Some Chesterfield County middle school educators hope that stepping into a small reproduction of a prison cell and hearing the grim details of prison life will discourage students from choosing to drop out.

Students from Bailey Bridge, Robious and Perrymount middle schools took a 20-minute tour of The Choice Bus yesterday. The bus visited Bailey Bridge, and the other schools drove their student to that school.

Since the Birmingham, Ala.-based Mattie C. Stewart Foundation unveiled the bus a year ago as a dropout-prevention initiative, 80,000 people have been on it, said Lynn Smelley, the foundation's program manager.

The bus will visit Salem and Falling Creek middle schools today.

Students touring the bus watched a video with information on student dropout statistics and inmate testimonials on the importance of staying in school.

Then Smelley, the tour conductor, slid a black curtain in the back of the bus and revealed an 8-foot-by-8-foot prison cell mockup with a bed and a toilet doubling as a sink.

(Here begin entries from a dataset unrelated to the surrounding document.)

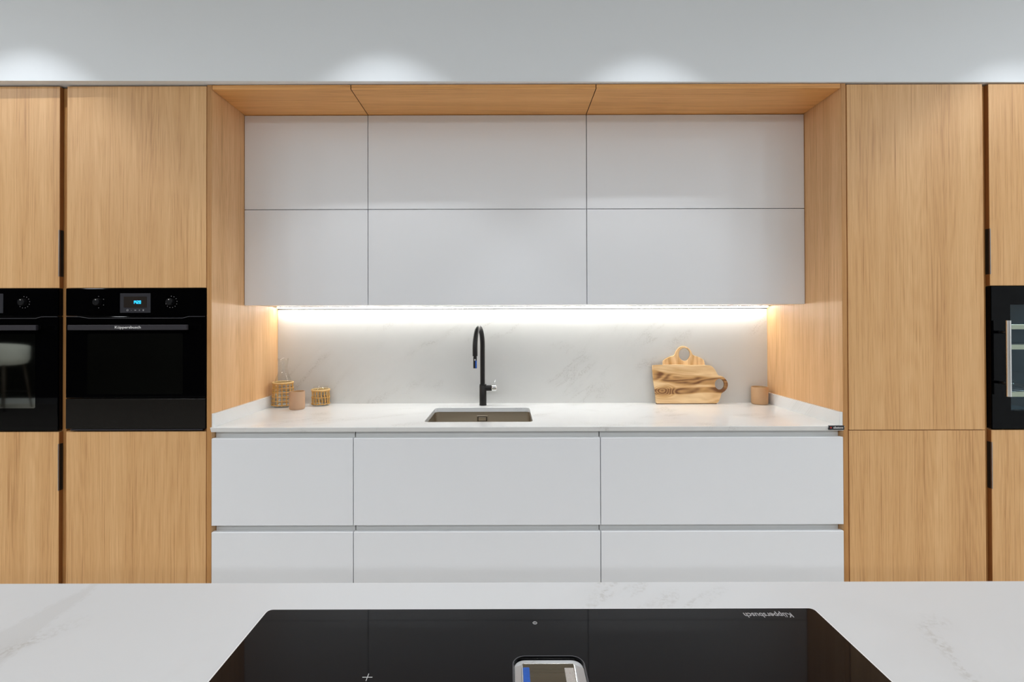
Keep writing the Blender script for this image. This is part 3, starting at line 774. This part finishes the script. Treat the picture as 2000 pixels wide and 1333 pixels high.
# carafe
cx, cy = -1.193, 2.672
t = thing('carafe', (cx, cy, TOPZ), 'clear glass carafe in a woven rattan sleeve by the left oak panel', 'carafe')
z = TOPZ
obj('glass_body', lathe(bmesh.new(), [(0, z), (.050, z), (.0525, z + .004), (.052, z + .02), (.047, z + .11), (.042, z + .135), (.030, z + .165), (.0215, z + .190), (.0205, z + .205), (.0235, z + .230), (.0285, z + .256),
    (.0270, z + .256), (.0220, z + .230), (.0190, z + .205), (.0200, z + .190), (.0285, z + .165), (.0405, z + .135), (.0455, z + .11), (.0505, z + .02), (.049, z + .006), (0, z + .006)], cx, cy, 48), 'glass', t, 'clear glass body with flared neck')
sleeve(t, cx, cy, z + .008, z + .128, .0545, .0485, 6, 15)
# tumbler
cx, cy = PX(626.3, 2.712), 2.712
t = thing('tumbler', (cx, cy, TOPZ), 'low glass tumbler in a woven rattan sleeve, right of the beige cup', 'tumbler')
obj('glass_body', lathe(bmesh.new(), [(0, z), (.042, z), (.0435, z + .004), (.0425, z + .02), (.037, z + .100), (.0355, z + .100), (.041, z + .02), (.040, z + .006), (0, z + .006)], cx, cy, 48), 'glass', t, 'clear glass rim and body')
sleeve(t, cx, cy, z + .006, z + .084, .0450, .0435, 3, 17, .07)
# cups
def cup(cx, cy, r, h, mat, inner, label):
    t = thing('cup', (cx, cy, TOPZ), label, 'cup', 'unglazed cups on the worktop')
    obj('cup_body', lathe(bmesh.new(), [(0, z), (r*.90, z), (r*.97, z + .003), (r, z + .012), (r, z + h - .002), (r - .0012, z + h), (r - .003, z + h), (r - .004, z + h - .002)], cx, cy, 56), mat, t, smooth='auto')
    obj('cup_inside', lathe(bmesh.new(), [(r - .004, z + h - .002), (r - .0045, z + .02), (r - .014, z + .008), (0, z + .007)], cx, cy, 56), inner, t, 'ochre inside')
    return t
cup(PX(580.3, 2.592), 2.592, .0385, .092, 'beige', 'beigein', 'beige pink ceramic cup in front of the carafe')
c2 = cup(PX(1482.8, 2.716), 2.716, .0425, .093, 'tan', 'beigein', 'tan ceramic cup by the right oak panel')
bm = bmesh.new(); cxr, cyr = PX(1482.8, 2.716), 2.716
for k in range(9):
    a = math.radians(-100 + k*4.2)
    px_, py_ = cxr + .0427*math.cos(a), cyr + .0427*math.sin(a)
    box(bm, px_ - .0011, px_ + .0011, py_ - .0002, py_ + .0002, z + .023, z + .0238 + .0006*(k % 2))
obj('stamp_line', bm, 'beigein', c2)

# chopping boards
def board_bm(outline, hole, th, bev=.0018):
    bm = bmesh.new()
    holed(bm, outline, hole, 0, th, 'XZ')
    es = [e for e in bm.edges if len(e.link_faces) == 2 and e.calc_face_angle(0) > .9]
    bmesh.ops.bevel(bm, geom=es, offset=bev, segments=2, profile=.5, affect='EDGES')
    return bm
def smooth_loop(pts, n=3):
    for _ in range(n):
        out = []
        for i in range(len(pts)):
            a, b = pts[i], pts[(i+1) % len(pts)]
            out += [(a[0]*.75 + b[0]*.25, a[1]*.75 + b[1]*.25), (a[0]*.25 + b[0]*.75, a[1]*.25 + b[1]*.75)]
        pts = out
    return pts
SB = 979/2.722
def loc(px, py, cx=1340.0, base=789.6): return ((px - cx)/SB, (base - py)/SB)
front = [(1274.6, 716), (1276, 714.2), (1300, 713.5), (1330, 713), (1345, 714.4), (1365, 714), (1385, 714.6), (1391, 716.4), (1396.5, 723), (1400, 730), (1403, 735.2),
         (1409, 735.6), (1415, 739.5), (1419.5, 745.5), (1421.2, 752), (1419.6, 759), (1415, 765), (1409.5, 768.2), (1407.5, 770), (1406, 776), (1401.8, 785.5), (1398.6, 789), (1380, 789.2), (1345, 789.6), (1310, 789.6), (1282, 789.2), (1279.4, 786), (1279.8, 778), (1278.6, 764), (1276.8, 750), (1275.4, 735)]
front = smooth_loop([loc(*p) for p in front], 1)
hc = loc(1405, 751.8)
hole = [(hc[0] + 9.6/SB*math.cos(a), hc[1] + 10.6/SB*math.sin(a)) for a in [2*PI*k/28 for k in range(28)]]
bxw = PX(1340, 2.722)
ang = math.radians(4.0)
bm = board_bm(front, hole, .0165)
bf = tag(obj('chopping_board', bm, 'board1'), 'figured wooden chopping board with a dark knot and side ring handle, leaning in front', 'chopping board', 'chopping boards')
bf.location = (bxw, 2.7125, TOPZ + .0012); bf.rotation_euler = (-ang, 0, 0)
obj('bark_edge', B(bxw - .166, bxw + .160, 2.7122, 2.7270, TOPZ + .0002, TOPZ + .0045, bev=.001), 'bark', None, 'dark bark along the bottom edge')
be = bpy.data.objects['bark_edge']; be.parent = bf
be.matrix_parent_inverse = (Matrix.Translation(bf.location) @ Matrix.Rotation(-ang, 4, 'X')).inverted()
back = [(1297, 706), (1298.5, 703.5), (1304, 699.5), (1311.8, 696), (1319.3, 693.8), (1321.3, 691), (1323, 685.5), (1328, 679), (1333, 676), (1338, 675), (1344, 676.6), (1349.5, 680.5), (1353.5, 686), (1356, 692.5), (1359, 694), (1367, 696.5), (1374, 700), (1379.5, 704.6), (1380, 725), (1379, 775), (1370, 787), (1310, 787), (1298, 775), (1297, 725)]
back = smooth_loop([loc(*p) for p in back], 1)
hc = loc(1339.8, 691.6)
hole = [(hc[0] + 11.2/SB*math.cos(a), hc[1] + 12.6/SB*math.sin(a)) for a in [2*PI*k/28 for k in range(28)]]
bb = tag(obj('chopping_board', board_bm(back, hole, .012), 'board2'), 'pale striped wooden chopping board with a round hole on top, standing behind', 'chopping board', 'chopping boards')
bb.location = (bxw + .0005, 2.7455, TOPZ + .0005 - 2.6/SB + .0010); bb.rotation_euler = (-math.radians(.6), 0, 0)

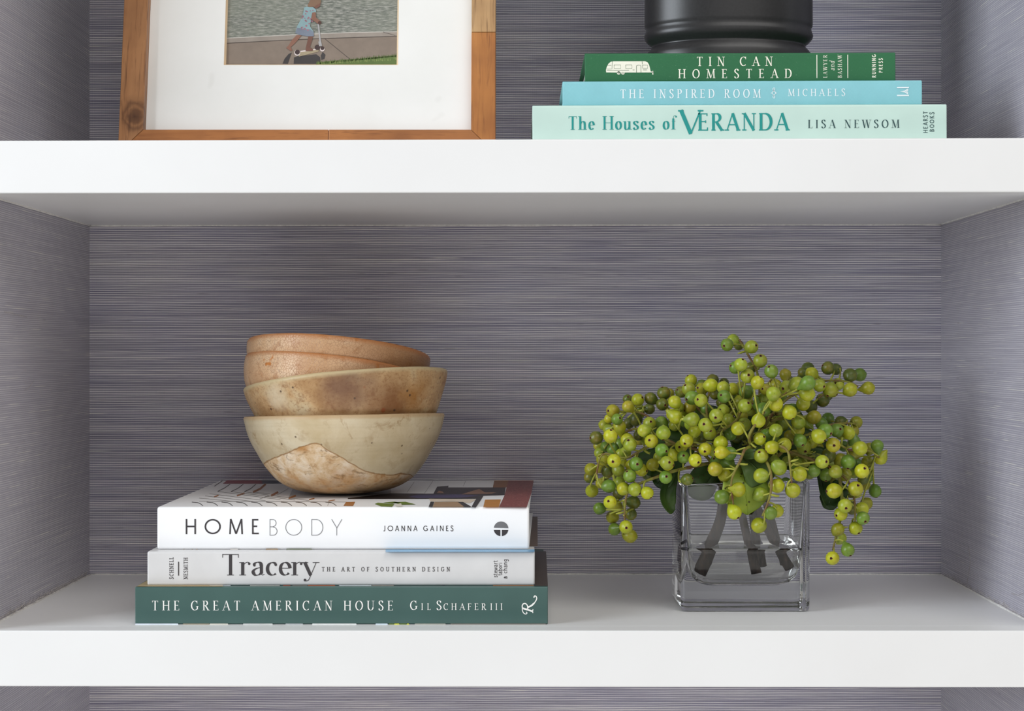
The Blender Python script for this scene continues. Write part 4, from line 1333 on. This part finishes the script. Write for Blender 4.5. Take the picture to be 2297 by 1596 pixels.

Instead of one bunk, the cell would have four beds, he told students. If one of the inmates used the toilet, three others would be watching, he said.

"When prisoners come through that cell, they lose all their rights, all their privileges, all their privacy, all their choices," he said.

Prisoners use each other's underwear, Smelley said.

"I ain't wearing somebody else's drawers," a student responded in disbelief. Michael Gill, principal of Bailey Bridge Middle, said he did not have parents' permission to identify students by name.

"Starting right now, everything you do, especially in school, the choice is yours," he said. "Stay in school and make the right choice."

Gill said he was happy that the county had paid for the bus to come to the schools. It costs $1,500 per day.

"We want students to realize that choices have consequences, whether positive or negative, and we have to live with those consequences," he said. "Education is not only the right thing to do, but it's also going to lead to a lot of positive things."

Students got the message.

"If I should drop out of school, I could end up in prison," a Bailey Bridge Middle student said after the tour. "That jail cell, I can't stand in there 23 hours with [up to] eight people."